Universe is cooling: new Euclid + Herschel analysis shows star formation is in decline
A major new study combining observations from the European Space Agency’s Euclid and Herschel space telescopes finds that the average temperature of galaxies has fallen slightly over the past 10 billion years — a signal that cosmic star formation has already peaked and is steadily winding down.
The international team of 175 researchers used Euclid’s first public data release together with archival far-infrared measurements from Herschel to measure thermal emission from stardust across a wide wavelength range. By analyzing dust emission in a sample of about 2.6 million galaxies drawn from Euclid’s March data release (which cataloged roughly 26 million galaxies out to ~10.5 billion light-years), the authors produced the most statistically robust, large-scale measurement yet of how galactic temperatures have evolved.
Key result: the mean dust temperature of galaxies has declined by roughly 10 kelvins over the past ~10 billion years. Because dust temperature traces recent star formation — hotter dust indicates more massive, short-lived stars and therefore higher star-formation rates — this modest cooling corresponds to a long-term decrease in the global rate of star production.
“The Universe will just get colder and deader from now on,” said Douglas Scott, a co-author and cosmologist at the University of British Columbia. The authors report that both the amount of dust in galaxies and their characteristic dust temperatures have been falling for billions of years.
The study has been submitted as a preprint to Astronomy & Astrophysics and is available prior to formal peer review. Lead author Ryley Hill (postdoctoral fellow, UBC) emphasized that combining Euclid’s enormous sample with Herschel’s far-infrared sensitivity enabled “the most statistically robust calculations to date,” letting the team detect subtle but consistent trends across millions of systems.
Why dust temperature matters
Dust plays a central role in star formation. Stars form when clouds of gas and dust collapse under gravity and heat up until nuclear fusion ignites. Massive, short-lived stars heat surrounding dust, producing far-infrared emission that telescopes like Herschel can detect. Conversely, galaxies that have lost or exhausted their cold gas and dust form stars more slowly and appear cooler on average. The measured ~10 K decline (earliest galaxies in the sample had average dust temperatures near ~35 K, about −238 °C or −396 °F) therefore maps onto a long-term decline in star-formation activity.

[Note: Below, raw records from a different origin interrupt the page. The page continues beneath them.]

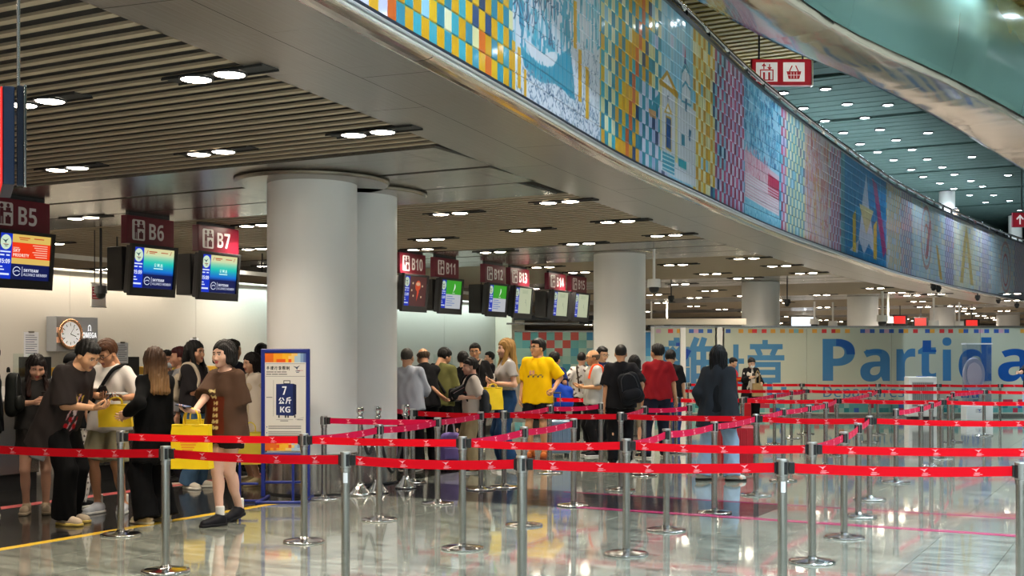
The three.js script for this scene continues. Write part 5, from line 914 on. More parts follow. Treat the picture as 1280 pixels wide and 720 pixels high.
// hand along +y from the wrist, palm towards +z, thumb towards +x
function handPrims(curl, spread = 1) {
  const out = [], base = [[-0.027, 0.082, 0.058, 0.0078], [-0.0095, 0.09, 0.073, 0.0088], [0.009, 0.092, 0.079, 0.009], [0.0275, 0.087, 0.071, 0.0088]];
  out.push(cap(V(0, -0.03, 0), V(0, 0.01, 0), 0.026, 0.027, { k: 0.02, sz: 1.25 }));
  base.forEach(([x, y]) => out.push(cap(V(x * 0.6, 0.012, 0), V(x, y - 0.004, 0), 0.015, 0.0125, { k: 0.016 })));
  base.forEach(([x, y, L, r], i) => { let p = V(x, y, 0), a = curl * (0.55 + 0.08 * i) + 0.06 * i; for (let s = 0; s < 3; s++) { const l = L * [0.45, 0.31, 0.24][s], q = V(p.x + x * 0.12 * spread * l / 0.03, p.y + Math.cos(a) * l, p.z + Math.sin(a) * l); out.push(cap(p, q, r * (1 - 0.08 * s), r * (0.92 - 0.08 * s), { k: 0.004 })); p = q; a += curl * [0.75, 0.5, 0][s]; } });
  const t0 = V(0.02, 0.02, 0.006), t1 = V(0.043, 0.05, 0.016 + 0.01 * curl), t2 = V(0.05 - 0.012 * curl, 0.078, 0.024 + 0.02 * curl), t3 = V(0.048 - 0.02 * curl, 0.098, 0.028 + 0.03 * curl);
  out.push(cap(t0, t1, 0.015, 0.0125, { k: 0.012 }), cap(t1, t2, 0.0115, 0.0098, { k: 0.004 }), cap(t2, t3, 0.0098, 0.0085, { k: 0.004 }));
  return out;
}
const handCache = new Map();
const handGeo = (curl, cell) => { const k = curl.toFixed(2) + cell; if (!handCache.has(k)) handCache.set(k, netMesh(handPrims(curl), cell, { pad: 0.004 })); return handCache.get(k); };
function headGeo(cell, fem, skin, o) {
  const P = [ell(V(0, 0.035, -0.012), 0.075, 0.088, 0.094, { k: 0.03 }), cap(V(0, 0.0, 0.03), V(0, -0.068, 0.05), 0.06, fem ? 0.031 : 0.036, { k: 0.04 }), ell(V(0, -0.045, 0.03), 0.056, 0.045, 0.05, { k: 0.03 }),
    cap(V(0, 0.012, 0.083), V(0, -0.026, 0.101), 0.009, 0.0125, { k: 0.014 }), ell(V(0.011, -0.03, 0.09), 0.009, 0.008, 0.01, { k: 0.01 }), ell(V(-0.011, -0.03, 0.09), 0.009, 0.008, 0.01, { k: 0.01 }),
    ell(V(0, -0.0505, 0.086), 0.022, 0.006, 0.011, { k: 0.006 }), ell(V(0, -0.0625, 0.084), 0.019, 0.007, 0.011, { k: 0.006 }), ell(V(0, -0.088, 0.07), 0.018, 0.014, 0.018, { k: 0.02 }),
    ell(V(0.045, -0.018, 0.058), 0.026, 0.026, 0.026, { k: 0.03 }), ell(V(-0.045, -0.018, 0.058), 0.026, 0.026, 0.026, { k: 0.03 }), cap(V(-0.045, 0.032, 0.07), V(0.045, 0.032, 0.07), 0.012, 0.012, { k: 0.02 }),
    cap(V(0, -0.03, -0.03), V(0, -0.15, -0.045), 0.052, 0.052, { k: 0.03 })];
  for (const s of [-1, 1]) P.push(ell(V(s * 0.031, 0.012, 0.098), 0.02, 0.012, 0.016, { sub: true, k: 0.012 }), ell(V(s * 0.031, 0.012, 0.074), 0.0145, 0.0115, 0.0135, { k: 0.002 }), ell(V(s * 0.077, -0.002, -0.008), 0.012, 0.032, 0.019, { k: 0.008, rot: 0.15 }), ell(V(s * 0.086, 0.0, -0.002), 0.006, 0.016, 0.009, { sub: true, k: 0.006 }));
  const g = netMesh(P, cell), lip = fem ? lin('#a84a44') : lin('#99605a'), dark = lin('#1a120e'), browC = lin(o.brow ?? '#17110d'), wht = lin('#cfc8c0'), blush = lin(skin);
  return paint(g, (x, y, z) => {
    if (z > 0.05) {
      const ex = Math.abs(x) - 0.031, ey = y - 0.012;
      if (Math.abs(ex) < 0.0145 && Math.abs(ey) < (o.closed ? 0.003 : 0.0062) && z > 0.078) return o.closed ? dark : Math.abs(ex) < 0.0068 ? dark : ey > 0.003 ? dark : wht;
      if (Math.abs(ex) < 0.02 && Math.abs(y - 0.031 - (0.02 - Math.abs(ex)) * 0.1) < 0.0048 && z > 0.06) return browC;
      if (Math.abs(x) < 0.023 && y > -0.069 && y < -0.045 && z > 0.086) return lip;
    }
    return blush;
  });
}
function hairPrims(style, o) {
  const P = [], cut = [];
  const shell = (t, k = 0.02) => { P.push(ell(V(0, 0.045, -0.018), 0.077 + t, 0.09 + t, 0.095 + t, { k })); };
  let len = o.hairLen ?? 0.3, post; const pc = Math.cos((o.pitch ?? 0) * Math.PI / 180), ps = Math.sin((o.pitch ?? 0) * Math.PI / 180), hang = (x, y, z) => V(x, y * pc + z * ps, z * pc - y * ps);
  const strands = (x, y, z, d, amp) => d + amp * Math.sin(Math.atan2(x, z) * 34 + y * 20) * 0.5 + amp * 0.6 * Math.sin(x * 150 + z * 130 + y * 18);
  const face = (x, y, z, lowF, lowS) => {                            // > 0 where the face and neck must stay free
    const front = z - (0.028 + clamp(y - lowF, -0.2, 0) * -0.0), fr = Math.min(front, lowF - y);
    const side = Math.min(lowS - y, 0.2); return Math.max(fr, Math.min(side, 1));
  };
  if (style === 'short' || style === 'buzz' || style === 'balding') {
    shell(style === 'buzz' ? 0.005 : 0.014); if (style === 'short') { P.push(ell(V(0, 0.095, 0.03), 0.066, 0.034, 0.056, { k: 0.02 })); }
    post = (x, y, z, d) => { d = strands(x, y, z, d, style === 'buzz' ? 0.0015 : 0.005); const f = Math.max(Math.min(z - 0.03, (style === 'short' ? 0.066 : 0.074) - y), Math.min(0.012 - y, z + 0.02), -0.045 - y); let r = Math.max(d, f * 0.9); if (style === 'balding') r = Math.max(r, y - 0.05); return r; };
  } else if (style === 'cap') { shell(0.014); P.push(ell(V(0, 0.06, 0.09), 0.07, 0.012, 0.06, { k: 0.01, rot: 0.2 })); post = (x, y, z, d) => Math.max(d, 0.03 - y); }
  else {                                                            // long, bob, tied
    shell(0.016);
    const w = 0.08;
    if (style === 'bun') { P.push(ell(V(0, 0.1, -0.095), 0.042, 0.042, 0.04, { k: 0.015 })); }
    if (style === 'tied') { P.push(ell(V(0, 0.015, -0.118), 0.034, 0.034, 0.03, { k: 0.02 }), cap(V(0, 0.01, -0.13), V(0, -0.16, -0.12), 0.026, 0.012, { k: 0.02 })); }
    if (style === 'long') {
      for (const s of [-1, 0, 1]) P.push(cap(V(s * 0.045, 0.02, -0.062), hang(s * 0.062, -len, -0.135 - (s ? 0 : 0.015)), 0.05, 0.036, { k: 0.03 }));
      for (const s of [-1, 1]) P.push(cap(V(s * 0.074, 0.03, -0.005), hang(s * 0.088, -len * 0.82, o.hairFront ?? -0.03), 0.028, 0.026, { k: 0.02 }));
    }
    if (style === 'bob') { for (const s of [-1, 0, 1]) P.push(cap(V(s * 0.045, 0.02, -0.05), V(s * 0.055, -len, -0.06), 0.055, 0.045, { k: 0.03 })); for (const s of [-1, 1]) P.push(cap(V(s * 0.078, 0.03, 0.0), V(s * 0.08, -len, 0.015), 0.03, 0.03, { k: 0.02 })); }
    const open = style === 'long' || style === 'bob';
    post = (x, y, z, d) => { d = strands(x, y, z, d, 0.006); const w2 = open ? 0.062 : 0.3, f = Math.max(Math.min(z - 0.022, 0.072 - 0.4 * Math.abs(x) - y, w2 - Math.abs(x)), open ? -1 : Math.min(0.02 - y, z + 0.03)); let r = Math.max(d, f * 0.9); if (!open) r = Math.max(r, Math.min(-0.06 - y, z + 0.07)); return r; };
  }
  return [P, post];
}
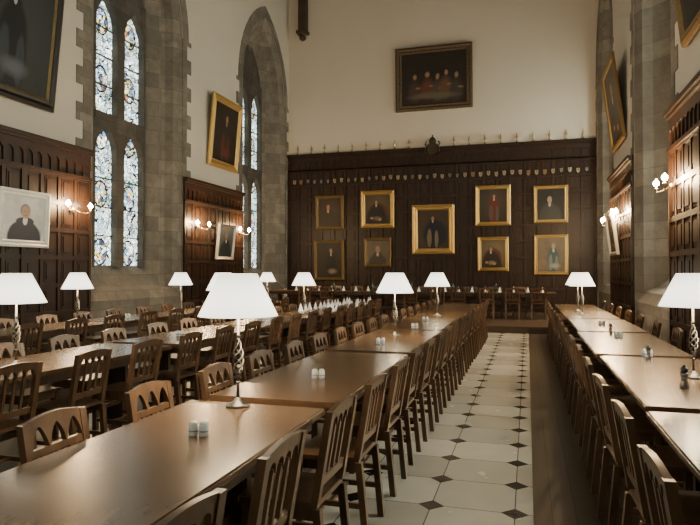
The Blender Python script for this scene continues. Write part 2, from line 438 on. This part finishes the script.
for (a, b) in ((YF, 3.4), (6.9, 10.3), (13.8, 17.15)):
    tn += 1; wainscot("trim_%d" % tn, b-a, 3.94, lambda u, d, z, a=a: (XL+d, a+u, z), rows=6, rd=.068)
    tn += 1; wainscot("trim_%d" % tn, b-a, 3.94, lambda u, d, z, a=a: (XR-d, a+u, z), rows=6, rd=.068)
tn += 1
wainscot("trim_%d" % tn, XR-XL, 5.8, lambda u, d, z: (XL+u, YB-d, z), z0=.17, cols=24, rows=9)
for px_, zb in ((-7.85, 9.95), (1.62, 10.7)):
    tn += 1; bm = bmesh.new()
    box(bm, px_-.14, px_+.14, YB-.3, YB, zb+.35, ZT)
    box(bm, px_-.2, px_+.2, YB-.36, YB, zb+.25, zb+.35)
    pts = [(.02, 0), (.1, .04), (.13, .12), (.09, .16), (.15, .22), (.18, .26)]
    lathe(bm, [(0.0, zb-.05)]+[(r, zb+z) for r, z in pts]+[(0, zb+.27)], 12, px_, YB-.18)
    struct(obj_bm("trim_%d" % tn, bm, [M_CEIL]))
bm = bmesh.new(); box(bm, XL+.01, XR-.01, 15.5, YB-.01, 0.0, .17); box(bm, XL+.01, XR-.01, 15.44, 15.5, .13, .17)
d = obj_bm("dais", bm, [M_DAIS]); d["label"] = "low wooden platform step across the hall end"; d["category"] = "platform"

# ------------------------------------------------------------ paintings
def painting(loc, w, h, rz, tilt, fm, fw, cm, label, name="framed_painting", depth=.07, inner=None, ik=4):
    root = empty(name, label, "painting", None, loc); root.rotation_euler = (tilt, 0, rz)
    bm = bmesh.new()
    prof = [(0, 0), (0, -depth*.7), (fw*.3, -depth), (fw*.55, -depth*.65), (fw*.8, -depth*.8), (fw, -depth*.45), (fw, 0)]
    R = []
    for off, y in prof:
        R.append([bm.verts.new(p) for p in ((-w/2+off, y, off), (w/2-off, y, off), (w/2-off, y, h-off), (-w/2+off, y, h-off))])
    for k, (a, b) in enumerate(zip(R, R[1:])):
        for i in range(4):
            bm.faces.new((a[i], a[(i+1) % 4], b[(i+1) % 4], b[i])).material_index = 1 if (inner and k >= ik) else 0
    obj_bm("frame", bm, [fm, inner or fm], root)
    bm = bmesh.new(); e = fw*.9
    bm.faces.new([bm.verts.new(p) for p in ((-w/2+e, -depth*.4, e), (w/2-e, -depth*.4, e), (w/2-e, -depth*.4, h-e), (-w/2+e, -depth*.4, h-e))])
    obj_bm("canvas", bm, [cm], root)
    bm = bmesh.new(); box(bm, -w/2+.01, w/2-.01, -.018, 0, .01, h-.01); obj_bm("backing", bm, [M_BLACKF], root)
    return root
YW = YB-.105
specs = [
 (-6.82, 3.64, 1.07, 1.23, M_DGOLD, .12, dict(bg=(.02, .014, .009), robe=(.035, .022, .014), hair=(.03, .02, .015), fx=.42, fy=.68, hands=False, glow=(.055, .035, .02)), "dark gilt-framed portrait of a person in brown robes"),
 (-5.05, 3.71, 1.20, 1.31, M_GOLD, .15, dict(bg=(.04, .03, .018), robe=(.015, .012, .01), collar=(.4, .35, .28), fx=.44, fy=.72, fr=.065, chair=(.09, .028, .016), lap=(.14, .10, .07), glow=(.10, .075, .045)), "gilt-framed portrait of a seated person in dark coat"),
 (-1.09, 3.72, 1.15, 1.34, M_GOLD, .13, dict(bg=(.025, .018, .012), robe=(.10, .02, .012), accent=(.07, .06, .045), full=True, fy=.76, fr=.055, fx=.53, glow=(.055, .042, .028)), "gilt-framed portrait of a person in dark red robes"),
 (.745, 3.71, 1.06, 1.21, M_GOLD, .11, dict(bg=(.014, .012, .011), robe=(.035, .034, .03), collar=(.35, .3, .24), fx=.45, fy=.62, fr=.085, hands=False, hair=(.18, .16, .14)), "gilt-framed portrait of a person in grey clothes"),
 (-3.09, 2.965, 1.45, 1.69, M_GOLD, .19, dict(bg=(.045, .03, .017), robe=(.009, .012, .022), accent=(.14, .105, .065), chair=(.012, .014, .022), full=True, fy=.77, fr=.048, fx=.48), "large gilt-framed full-length portrait in blue robes"),
 (-6.84, 1.93, 1.14, 1.45, M_DGOLD, .11, dict(bg=(.025, .018, .012), robe=(.010, .009, .009), collar=(.45, .4, .34), hair=(.18, .16, .13), fx=.57, fy=.74, fr=.058, lap=(.2, .16, .11), full=True), "gilt-framed portrait of a person with white bands"),
 (-5.05, 2.19, .98, 1.03, M_DGOLD, .11, dict(bg=(.12, .10, .07), robe=(.05, .042, .035), fr=.115, fy=.60, hair=(.2, .18, .15), hands=False), "small gilt-framed portrait of a grey-haired person"),
 (-1.09, 2.10, 1.01, 1.14, M_GOLD, .12, dict(bg=(.075, .055, .03), robe=(.024, .016, .011), collar=(.4, .35, .28), fx=.40, fy=.67, fr=.07, chair=(.10, .035, .02), lap=(.2, .15, .085), glow=(.16, .125, .07)), "gilt-framed portrait of a seated person in a brown coat"),
 (.745, 2.06, 1.06, 1.31, M_GOLD, .11, dict(bg=(.14, .10, .065), robe=(.045, .08, .068), hair=(.16, .14, .11), fr=.075, fx=.58, fy=.74, lap=(.26, .24, .2), full=True, accent=(.15, .15, .13)), "gilt-framed portrait of a person in a grey-green suit"),
]
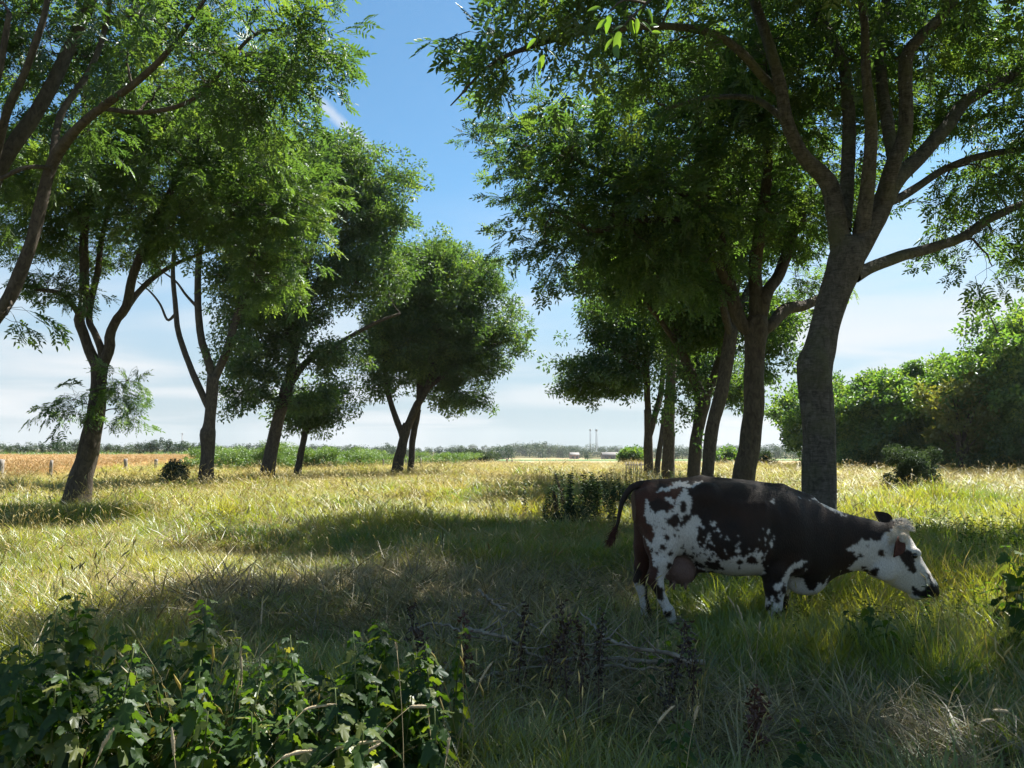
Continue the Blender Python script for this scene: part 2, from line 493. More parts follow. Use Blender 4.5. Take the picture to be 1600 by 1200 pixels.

How galaxies become "quenched"
Galaxies can be starved of the cold gas and dust needed to form new stars in several ways: mergers can disrupt gas inflows, powerful outflows driven by supermassive black holes can expel star-forming material, and heating processes can prevent gas from cooling and collapsing. Over cosmic time, such processes transform star-forming galaxies into "quenched" systems with little or no ongoing star formation.
The new results indicate that, on a global scale, the Universe is on a long-term trajectory toward such quenching. That said, these changes unfold over staggeringly long timescales: estimates for a final cosmic “shutdown” vary widely (tens of billions of years to unimaginably larger numbers depending on definitions and processes considered). Local astrophysical events — for example, the Sun’s evolution or the long lifetimes of compact objects like black holes — will persist long after global star formation fades.
Beyond the headline, this analysis provides one of the most precise probes yet of galactic conditions across cosmic history and will serve as a valuable input to Euclid’s ongoing mission to assemble the largest-ever 3D map of the cosmos.
Data & scope: ~2.6 million galaxies analyzed for dust temperatures, drawn from Euclid’s first public release of ~26 million galaxies; Euclid aims ultimately to map roughly 1.5 billion galaxies across ~1/3 of the sky.